How can a candidate overcome a lower GMAT score?

If a candidate has strong undergrad grades in statistics, algebra, economics and/or accounting, we may not worry too much about the GMAT—unless their grades were from more than 5 years ago and they do not use quant in their job now.  We often offer the services of our math professor to work with students on the GMAT, so that they can retake it and hopefully improve the score. Candidates really should prepare for the GMAT about six months in advance and focus especially on the quant portion  of the test. There is no way to get around taking quant classes in any b-school! We ask GMAC to run a validation study on  our class every other year and what we have found guides our admission offers to a certain  degree– those with low GMAT scores (or low quant GRE scores) and no quant in undergrad tend to be  in the lowest percentile of the class and they will  struggle to keep up. That is not what we  want, nor does the student.

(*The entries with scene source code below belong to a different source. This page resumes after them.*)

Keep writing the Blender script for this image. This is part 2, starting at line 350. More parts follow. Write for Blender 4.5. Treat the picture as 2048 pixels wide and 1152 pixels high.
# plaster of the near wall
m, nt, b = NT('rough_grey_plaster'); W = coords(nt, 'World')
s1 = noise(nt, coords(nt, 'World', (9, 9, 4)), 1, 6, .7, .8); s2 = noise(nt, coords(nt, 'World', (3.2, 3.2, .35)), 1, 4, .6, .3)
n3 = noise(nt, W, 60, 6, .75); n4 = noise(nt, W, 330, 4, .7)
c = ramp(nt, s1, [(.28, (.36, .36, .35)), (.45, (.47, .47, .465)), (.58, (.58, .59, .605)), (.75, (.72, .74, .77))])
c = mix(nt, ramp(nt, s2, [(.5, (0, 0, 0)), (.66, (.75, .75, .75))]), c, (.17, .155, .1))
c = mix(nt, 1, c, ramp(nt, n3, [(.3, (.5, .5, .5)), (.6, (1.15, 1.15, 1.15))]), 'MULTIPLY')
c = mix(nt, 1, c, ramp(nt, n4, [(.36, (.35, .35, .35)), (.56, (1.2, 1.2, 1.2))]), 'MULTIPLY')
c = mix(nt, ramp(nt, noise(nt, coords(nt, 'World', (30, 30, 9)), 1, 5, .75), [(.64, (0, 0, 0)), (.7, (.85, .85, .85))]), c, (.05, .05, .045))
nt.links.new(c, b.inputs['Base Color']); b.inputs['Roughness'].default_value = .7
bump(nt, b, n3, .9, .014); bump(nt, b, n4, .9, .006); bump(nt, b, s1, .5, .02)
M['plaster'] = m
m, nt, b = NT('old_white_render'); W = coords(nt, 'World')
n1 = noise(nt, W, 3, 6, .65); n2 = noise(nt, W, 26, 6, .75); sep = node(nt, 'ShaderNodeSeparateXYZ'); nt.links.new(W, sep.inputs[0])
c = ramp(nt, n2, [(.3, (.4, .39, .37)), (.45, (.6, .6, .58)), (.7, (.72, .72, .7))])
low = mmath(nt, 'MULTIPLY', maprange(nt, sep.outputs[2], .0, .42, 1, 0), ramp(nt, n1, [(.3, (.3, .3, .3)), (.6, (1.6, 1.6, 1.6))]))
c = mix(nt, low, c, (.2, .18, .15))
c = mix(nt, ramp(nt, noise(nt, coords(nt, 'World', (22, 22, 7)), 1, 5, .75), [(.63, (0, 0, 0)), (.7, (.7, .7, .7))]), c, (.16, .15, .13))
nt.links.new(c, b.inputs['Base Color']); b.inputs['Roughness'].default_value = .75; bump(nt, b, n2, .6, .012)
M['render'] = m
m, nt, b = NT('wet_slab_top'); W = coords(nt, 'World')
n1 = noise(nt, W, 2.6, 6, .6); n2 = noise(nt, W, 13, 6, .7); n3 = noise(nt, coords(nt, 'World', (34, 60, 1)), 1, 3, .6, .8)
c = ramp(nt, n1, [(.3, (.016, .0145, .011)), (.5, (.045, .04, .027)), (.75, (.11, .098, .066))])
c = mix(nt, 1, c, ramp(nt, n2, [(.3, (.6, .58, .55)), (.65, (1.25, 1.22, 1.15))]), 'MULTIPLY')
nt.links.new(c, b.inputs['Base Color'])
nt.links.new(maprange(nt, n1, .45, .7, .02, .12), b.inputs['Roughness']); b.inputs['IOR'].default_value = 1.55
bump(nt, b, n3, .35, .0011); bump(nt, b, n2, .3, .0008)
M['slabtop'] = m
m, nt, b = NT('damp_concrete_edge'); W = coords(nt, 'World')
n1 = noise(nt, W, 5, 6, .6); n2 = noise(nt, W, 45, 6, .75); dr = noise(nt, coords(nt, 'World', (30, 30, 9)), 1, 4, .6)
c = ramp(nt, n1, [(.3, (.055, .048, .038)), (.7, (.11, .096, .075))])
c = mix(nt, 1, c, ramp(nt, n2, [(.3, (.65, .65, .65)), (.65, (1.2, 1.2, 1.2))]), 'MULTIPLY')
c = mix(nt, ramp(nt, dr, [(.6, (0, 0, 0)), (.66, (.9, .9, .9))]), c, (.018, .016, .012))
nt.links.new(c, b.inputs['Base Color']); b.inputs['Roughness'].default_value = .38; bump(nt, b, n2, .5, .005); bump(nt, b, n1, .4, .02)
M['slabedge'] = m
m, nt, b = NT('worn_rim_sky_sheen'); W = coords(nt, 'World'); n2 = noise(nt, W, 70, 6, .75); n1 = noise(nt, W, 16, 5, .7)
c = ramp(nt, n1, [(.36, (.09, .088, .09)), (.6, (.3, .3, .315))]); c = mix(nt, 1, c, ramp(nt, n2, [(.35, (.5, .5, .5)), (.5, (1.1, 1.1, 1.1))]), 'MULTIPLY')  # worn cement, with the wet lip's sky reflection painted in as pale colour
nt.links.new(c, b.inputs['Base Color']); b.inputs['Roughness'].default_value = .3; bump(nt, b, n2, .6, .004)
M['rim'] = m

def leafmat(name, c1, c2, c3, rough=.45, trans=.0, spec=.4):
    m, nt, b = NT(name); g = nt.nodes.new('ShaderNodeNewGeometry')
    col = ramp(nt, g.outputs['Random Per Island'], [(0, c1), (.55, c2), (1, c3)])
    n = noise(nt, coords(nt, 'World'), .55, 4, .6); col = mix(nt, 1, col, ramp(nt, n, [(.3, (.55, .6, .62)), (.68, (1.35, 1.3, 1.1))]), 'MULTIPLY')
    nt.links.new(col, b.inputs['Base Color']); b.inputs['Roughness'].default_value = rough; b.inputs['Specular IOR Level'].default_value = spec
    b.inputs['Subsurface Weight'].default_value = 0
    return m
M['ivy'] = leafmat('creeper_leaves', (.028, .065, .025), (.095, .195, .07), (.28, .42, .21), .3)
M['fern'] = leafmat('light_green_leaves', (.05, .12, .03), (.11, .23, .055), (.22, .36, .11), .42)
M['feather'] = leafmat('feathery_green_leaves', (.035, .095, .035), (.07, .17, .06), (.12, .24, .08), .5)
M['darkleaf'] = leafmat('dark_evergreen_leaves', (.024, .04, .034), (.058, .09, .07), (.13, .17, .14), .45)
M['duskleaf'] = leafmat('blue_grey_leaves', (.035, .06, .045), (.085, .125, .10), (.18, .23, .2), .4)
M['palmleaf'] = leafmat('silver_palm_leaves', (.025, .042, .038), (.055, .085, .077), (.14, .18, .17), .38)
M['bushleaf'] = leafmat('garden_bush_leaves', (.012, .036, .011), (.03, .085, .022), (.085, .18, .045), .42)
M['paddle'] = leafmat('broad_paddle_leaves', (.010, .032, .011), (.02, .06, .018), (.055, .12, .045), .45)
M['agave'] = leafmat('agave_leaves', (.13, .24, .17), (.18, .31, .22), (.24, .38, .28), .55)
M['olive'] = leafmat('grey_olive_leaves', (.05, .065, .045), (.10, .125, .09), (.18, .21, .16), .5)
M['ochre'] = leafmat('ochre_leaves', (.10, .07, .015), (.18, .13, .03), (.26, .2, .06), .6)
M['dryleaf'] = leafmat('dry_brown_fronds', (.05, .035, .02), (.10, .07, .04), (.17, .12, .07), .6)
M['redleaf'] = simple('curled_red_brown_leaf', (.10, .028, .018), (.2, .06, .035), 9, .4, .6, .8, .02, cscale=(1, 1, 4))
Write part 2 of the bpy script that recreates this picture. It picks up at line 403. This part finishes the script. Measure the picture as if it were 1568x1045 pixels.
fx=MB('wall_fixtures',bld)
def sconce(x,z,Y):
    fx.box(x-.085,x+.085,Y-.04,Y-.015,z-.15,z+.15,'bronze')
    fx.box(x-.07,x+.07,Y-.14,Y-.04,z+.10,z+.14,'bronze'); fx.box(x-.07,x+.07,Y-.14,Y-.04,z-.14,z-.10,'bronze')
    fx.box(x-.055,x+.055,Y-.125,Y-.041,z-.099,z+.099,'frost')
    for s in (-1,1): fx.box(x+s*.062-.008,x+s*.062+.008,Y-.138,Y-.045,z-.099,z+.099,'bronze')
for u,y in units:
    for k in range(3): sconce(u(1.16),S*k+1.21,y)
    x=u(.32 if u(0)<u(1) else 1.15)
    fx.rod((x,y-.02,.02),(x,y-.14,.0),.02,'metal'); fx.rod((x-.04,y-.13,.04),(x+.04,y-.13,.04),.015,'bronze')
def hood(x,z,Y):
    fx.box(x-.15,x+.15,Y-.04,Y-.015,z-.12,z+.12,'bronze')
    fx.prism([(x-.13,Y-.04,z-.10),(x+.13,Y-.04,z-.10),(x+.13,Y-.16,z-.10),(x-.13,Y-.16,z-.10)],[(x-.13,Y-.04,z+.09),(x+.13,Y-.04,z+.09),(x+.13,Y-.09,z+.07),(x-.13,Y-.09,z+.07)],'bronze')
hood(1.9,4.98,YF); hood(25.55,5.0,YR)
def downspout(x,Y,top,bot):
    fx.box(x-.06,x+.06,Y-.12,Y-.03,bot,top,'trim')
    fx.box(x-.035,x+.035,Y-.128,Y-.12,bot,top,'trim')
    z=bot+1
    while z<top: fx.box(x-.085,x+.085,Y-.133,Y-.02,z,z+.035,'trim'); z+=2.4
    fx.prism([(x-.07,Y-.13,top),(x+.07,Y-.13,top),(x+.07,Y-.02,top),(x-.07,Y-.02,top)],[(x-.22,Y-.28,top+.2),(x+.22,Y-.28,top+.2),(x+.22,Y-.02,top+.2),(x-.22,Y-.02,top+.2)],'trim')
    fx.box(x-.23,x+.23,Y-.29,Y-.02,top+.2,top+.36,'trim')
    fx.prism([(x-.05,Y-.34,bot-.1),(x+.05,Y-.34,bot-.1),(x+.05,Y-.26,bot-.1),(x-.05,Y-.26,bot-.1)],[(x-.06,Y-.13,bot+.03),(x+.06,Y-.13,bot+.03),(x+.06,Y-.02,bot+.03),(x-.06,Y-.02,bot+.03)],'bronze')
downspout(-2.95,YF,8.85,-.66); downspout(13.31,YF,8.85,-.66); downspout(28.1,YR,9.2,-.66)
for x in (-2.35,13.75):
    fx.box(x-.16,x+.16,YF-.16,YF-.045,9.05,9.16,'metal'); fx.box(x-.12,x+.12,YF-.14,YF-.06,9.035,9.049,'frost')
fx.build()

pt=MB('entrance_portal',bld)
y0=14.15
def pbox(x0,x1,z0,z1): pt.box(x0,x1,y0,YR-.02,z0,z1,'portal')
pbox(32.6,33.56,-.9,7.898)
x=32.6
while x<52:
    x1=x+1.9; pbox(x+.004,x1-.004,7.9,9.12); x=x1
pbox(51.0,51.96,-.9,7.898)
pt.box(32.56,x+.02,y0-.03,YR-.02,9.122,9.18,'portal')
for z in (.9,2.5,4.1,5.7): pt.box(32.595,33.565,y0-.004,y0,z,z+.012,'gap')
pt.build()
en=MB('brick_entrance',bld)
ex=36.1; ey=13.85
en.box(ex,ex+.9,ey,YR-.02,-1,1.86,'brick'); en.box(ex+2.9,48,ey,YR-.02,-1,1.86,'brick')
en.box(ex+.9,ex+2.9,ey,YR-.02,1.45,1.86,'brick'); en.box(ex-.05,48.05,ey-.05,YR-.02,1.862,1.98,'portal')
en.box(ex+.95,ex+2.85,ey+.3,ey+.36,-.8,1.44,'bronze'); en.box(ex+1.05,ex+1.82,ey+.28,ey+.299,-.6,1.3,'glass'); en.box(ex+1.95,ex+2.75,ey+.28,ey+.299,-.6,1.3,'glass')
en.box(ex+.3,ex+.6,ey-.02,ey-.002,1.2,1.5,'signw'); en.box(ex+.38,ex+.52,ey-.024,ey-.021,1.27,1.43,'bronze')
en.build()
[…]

That is why we try on the front end to get them prepared.

What resources are available at your MBA program to assist with internship and full-time job opportunities?

The career management office starts working with our deposited candidates in April and during the summer. They have prepared a series of podcasts, online videos, etc. and during Orientation there are three days devoted to the career search process.  Our career staff has been ranked “A+” by the students for several years.  Why? Because they take the time to talk to each student, get to know their qualities and what they want, then set about helping the students learn about what opportunities are out there, where they would likely be successful, what alumni to connect with to learn more about particular companies, and what skill sets they will need to obtain the job they want. It is part of the MBA education to figure out what you are good at and what you really like, then put the two together to find the perfect job. Our placement rates rank up there with the top 10 schools: 100% for internships and about 94% for full-time positions.